Can every if-else construct be replaced by an equivalent conditional expression?

Question

(I don't have a serious need for this answer, I am just inquisitive.)

Can every if-else construct be replaced by an equivalent conditional expression using the conditional operator ?:?

Answer 1

The conditional operator expects to have both of the items following the ? be rvalues (since the result of a conditional operator is itself an rvalue) - so while I'm not entirely an expert on the C/C++ standards, my intuition would be that the following would be disallowed (or failing that, extremely poor coding style...):

(condition) ? return x : return y;

whereas the if-else version would be quite standard:

if(condition) return x;
else return y;

Now, that said, could you take any program and write a similarly functioning program that didn't use if-else? Sure, you probably could. Doesn't mean it would be a good idea, though. ;)

Answer 2

Using the conditional operator results in an expression and both potential results of the conditional operator must be 'compatible' (convertible to the same type).

An if-else construct need not even 'return' any type much less the same one from both branches.

Answer 3

On the surface of it, no. The conditional operator is an expression (that is, it has a value), while if/else is a statement (thus has no value). They fulfill different "needs" within the language syntax.

However, since you can ignore expression values, and since any expression can be turned into a statement by adding a semicolon, you can essentially emulate if/else with a conditional expression and two auxiliary functions:

// Original code:
if (condition) {
  // block 1
}
else {
  // block 2
}

// conditional expression replacement:

bool if_block() {
  // block 1
  return true;
}

bool else_block() {
  // block 2
  return true;
}

// Here's the conditional expression.  bool value discarded:
condition ? if_block() : else_block();

However, having said that, I'm not sure it's anything more than a curiosity...

Answer 4

if( cond )
    break;
else
    a=b;

can not always be replaced by ?: operator. You can often (if not always) rethink your whole code to provide for this substitute, but generally you can't put anything that controls execution into ?:. break, return, loops, throw, etc.

Answer 5

Does every if-else constructs can be replaced by an equivalent conditional expression using conditional operator?

No, you've asked this backwards. The "bodies" of if/else contain statements, and it is not possible to turn every statement into an expression, such as try, while, break statements, as well as declarations. Many "statements" are really expressions in disguise, however:

++i;
blah = 42;
some_method(a,b,c);

All of these are statements which consist of one expression (increment, assignment, function-call, respectively) and could be turned into expressions within a conditional.

So, let's reverse the question, since it sounds like you really want to know how equivalent if/else statements are to ternary conditional expressions: Can every conditional expression be replaced by equivalent if/else statements?
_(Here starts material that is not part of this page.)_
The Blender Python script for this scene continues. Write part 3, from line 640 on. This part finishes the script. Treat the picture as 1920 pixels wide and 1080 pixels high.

Almost all, yes. A common example is return statements:

return cond ? t : f;
// becomes:
if (cond) return t;
else return f;

But also other expressions:

n = (cond ? t : f);
// becomes:
if (cond) n = t;
else n = f;

Which starts to point to where conditional expressions cannot be easily replaced: initializations. Since you can only initialize an object once, you must break up an initialization that uses a conditional into using an explicit temporary variable instead:

T obj (cond ? t : f);
// becomes:
SomeType temp;
if (cond) temp = t;
else temp = f;
T obj (temp);

Notice this is much more tedious/cumbersome, and requires something type-dependent if SomeType cannot be default-constructed and assigned.

Answer 6

GCC has statement expression, using it you can rewrite if statements to equivalent ?: expressions:

if (<expression>)
  <statement1>
else
  <statement2>

EDIT: The void casts serves two purpose. The subexpressions in ?: must have the same type, and without the void cast the compiler may print warning: statement with no effect.

(<expression>)? (void)({<statement1>}) : (void)({<statement2>});

Answer 7

In principle, yes:

if (A) B; else C

becomes

try {
  A ? throw TrueResult() : throw FalseResult();
  // or: throw A ? TrueResult() : FalseResult();
} catch (TrueResult) {
  B;
} catch (FalseResult) {
  C;
}

Compared to using procedures (which are more natural), this allows break, continue, return etc. It requires evaluation of A doesn't end with TrueResult/FalseResult but if you use those exceptions only to simulate if, it won't be a problem.

Answer 8

No, of course not. For reasons already mentioned, and more!

#include <cstdlib>
#include <iostream>

int main()
{
 if(int i = std::rand() % 2)
 {
  std::cout << i << " is odd" << std::endl;
 }
 else
 {
  std::cout << i << " is even" << std::endl;
 }
}

Check out where is is declared. It's not an often used technique, but it can be used in situations like COM where every call returns HRESULT which is (almost always) zero on success (S_OK), non-zero on failure, so you might write something like:

if(HRESULT hr = myInterface->myMethod())
{
 _com_raise_error(hr);
}

The ternary operator can't do anything analogous.